Boscolo-Galazzo et al. 2021 is a two first-author paper; if the editors/journal allow, I suggest changing the reference to Boscolo-Galazzo & Crichton et al. (2021) throughout the manuscript.
Methods section: Include in Section 2.1 or elsewhere in the methods the time interval for which you are conducting the analyses.
Figure 2 – If you can add the species names next to the color key on the figure, instead of in the caption, this would be most helpful to readers. The figure caption reads ‘dashed line represents permanent switch to higher proportion of cold-water taxa’; but there are two dashed lines in the figure and neither are labeled a cold-water switch; changing the Dentoglobigerina extinction horizon to be a solid line would be helpful and most clear.
Line 183: Not clear what ‘relatively even abundances’ indicates, rephrase. Unchanging species abundances?
Line 198: Spell out ‘Dentoglobigerina’ as it starts a sentence.

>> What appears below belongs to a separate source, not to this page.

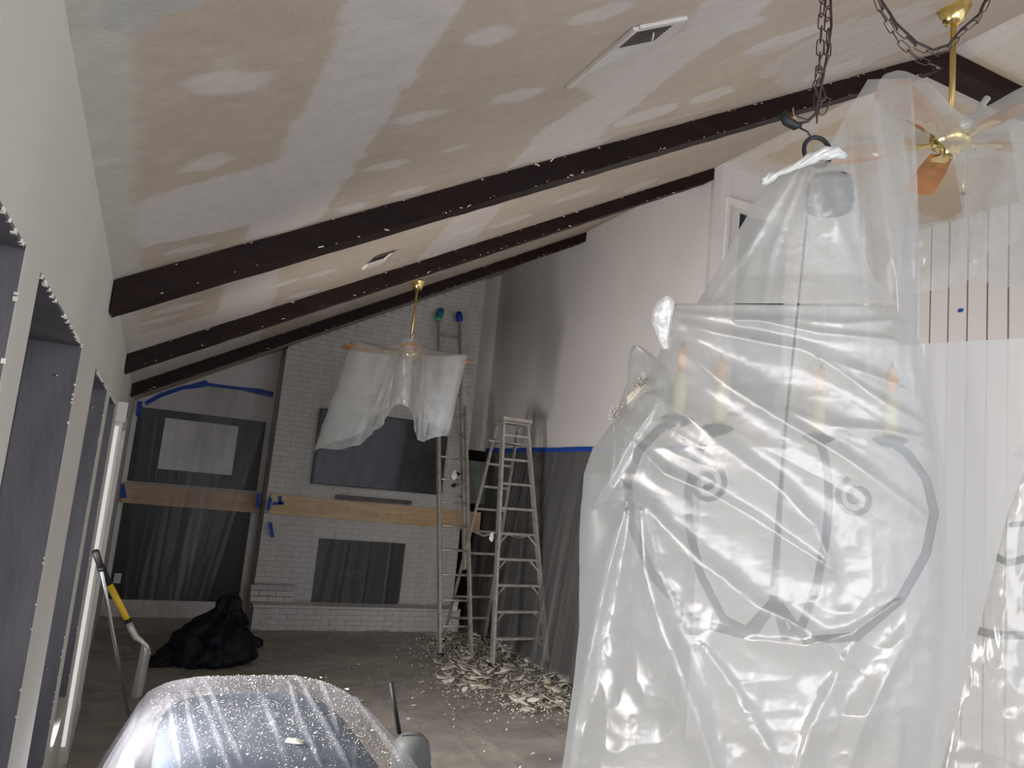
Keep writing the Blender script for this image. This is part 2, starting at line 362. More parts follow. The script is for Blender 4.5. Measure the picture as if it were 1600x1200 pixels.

Lines 289-290: First mention of the menardellid acme event. Suggest defining what this event is in more detail in the above paragraph (depth and age from which it occurs, if the acme event is defined based on the occurrences of M. cf. exilis and M. cf. pertenuis only, or all species of menardellids shown in Figure 6). Suggest taking the information in lines 254-255 and including it with more specific information about the acme event, so the information is less disparate.
Lines 266-290, Table 1, Figure 6: The discussion section text surrounding the menardellids should go under its own heading, as a separate sub-section within the Discussion.
Lines 252-265: This text could go under section 4.1, where the discussion focuses on the dentoglobigerininiids.
Discussion: If you take the above advice and move the discussions surrounding dentoglobigeriniids and menardellids to their respective sub-sections, the Discussion could open with a shorter introduction paragraph that gives an overview of the coming sections. This is up to the authors.